Wednesday 23 April 2014

Domestic Bliss


If you ever find yourself getting tiered of that daily grind of chores – washing the dishes, taking out the trash, doing the laundry, cooking meals ect. I have a great cure.

Just pack up your entire house, put most things into storage and put the things you cannot live without into suitcases. Fly around the world, stopping off to see friends, family and magnificent locations. Be sure to include a three week road trip in America – staying in motels with microwaves and kettles next to the toilet, on the outskirts of medium sized American towns. 

Golden Gate Bridge, San Fransisco, March 2014



Out the back in Winston, Oregon, March 2014

Highway 101, Oregon, March 2014


Then go home – except if you are like us you wont have a home to speak of. You will need to
spend a week or so flat hunting. This seems to involve a lot of time online, and a lot of time climbing stairs to look at flats that are in need of renovation, or are not available for a month, or have kitchens the size of toilet cubicles. Check out other neighborhoods, daydream about the life you might live on the other side of town, then revisit where you used to live and get reminded why you chose to live there in the first place.

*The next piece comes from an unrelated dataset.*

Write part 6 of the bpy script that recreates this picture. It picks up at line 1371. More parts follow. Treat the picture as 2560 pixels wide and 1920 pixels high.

If you are lucky enough to find something suitable, in your neighbourhood, in your budget and with a backyard make sure you bribe the real estate guy or girl immediately. Otherwise your likely to call up about it the next morning to find that it is 'under offer' – from someone with cash in their pockets, and then you have to start the whole process all over again. Being ignored by real estate agents gets tiered very quickly. 

Home Sweet Home, Edinburgh, April 2014


When you do get keys to a beautiful, unfurnished flat your worldly possessions are likely still to be in storage. You daydream about what your home will feel like when you don't have to sit on the floor.
Unpack your suitcases, get loaned a saucepan or two and cook a meal for yourself for the first time in months. Wash that stinking mound of laundry and fill your sink with hot soapy water with which to wash your two mugs, two plates and two disposable forks.

And you will understand the term domestic bliss. I promise.


Wednesday 9 April 2014

49 Beds

Since leaving Edinburgh in November 2013 to begin our round-the-world honeymoon we have slept in 49 beds* and visited seven different countries: England, Vietnam, Australia, New Zealand, USA and Canada.

Along the way we have caught up with friends and family around the world

We have also...
Driven on the left and right sides of the road.
Grown two teeth (Rafa)
Learned to love swimming and the beach (Rafa)
Rover family, California, March 2014
Failed to learn to surf (Jon and Sandy)
Had a bath in an esky (Rafa)
Visited some Hobbit holes
Hobbiton, Middle Earth (New Zealand) March 2014
Got married (again) and blessed our darling Raphael at the seaside
The Conran Wedding, and Celebrant, the lovely Bobbi. Australia, December 2013

Gained two new suitcases and a menagerie of stuffed toys, much to the delight of airport staff and fellow travelers around the world.

We have eaten Vietnamese noodle soup, frogs legs, kangaroo, my mums lasagne, freshly 'caught' mussels, tacos, sushi, fish and chips – obviously, possibly the finest desert of my life (an Italian lemon thing in California – Amazing) biscuits and gravy, bbq pork (we ordered nachos – but the pork was great so we did not send it back), prawns on the barbie, my family's Christmas dinner (thanks Jeffrey), bbq salmon, our second wedding feast, two lovely wedding present dinners out, a bbq at Wilsons Prom, Chicken Parma's, microwaved dinners and more motel breakfasts than we care to remember.

A local lunch in Saigon, Vietnam, November 2013

The baby has tried to eat pizza crusts, watermelon rind, banana, avocado, stewed apples, rockmelon, strawberries out of his nanna's garden, mushy peas (London), sweet potato, potato chips, sand, his dad's crocs, beer coasters and most recently rice pudding.

As he has traveled our son has grown into a charming, friendly smiley lad, who loves eating (shoes), swimming, sand, wind and walks.

In answer to the oft asked question, 'What is it like traveling with a baby?' I have to say we have loved it. Rafa is great company. With him we slow down. Instead of trying to do everything we do one or two great things and take time out during the day to do nothing - and in doing nothing we learn about the waitresses grandson (born on the same day as Rafa), we picnic and smell the sulfur in Rota Rua, sit in the park and look at the Golden Gate Bridge and take in the new bit of the world we are visiting. The correct way to travel no?

Rover family about to depart Heathrow, November 2013

Round-the-world Rafa back in London, April 2014


*This number may be inaccurate as it is based on a rough count during a jet lagged game of count the beds played by my husband and I.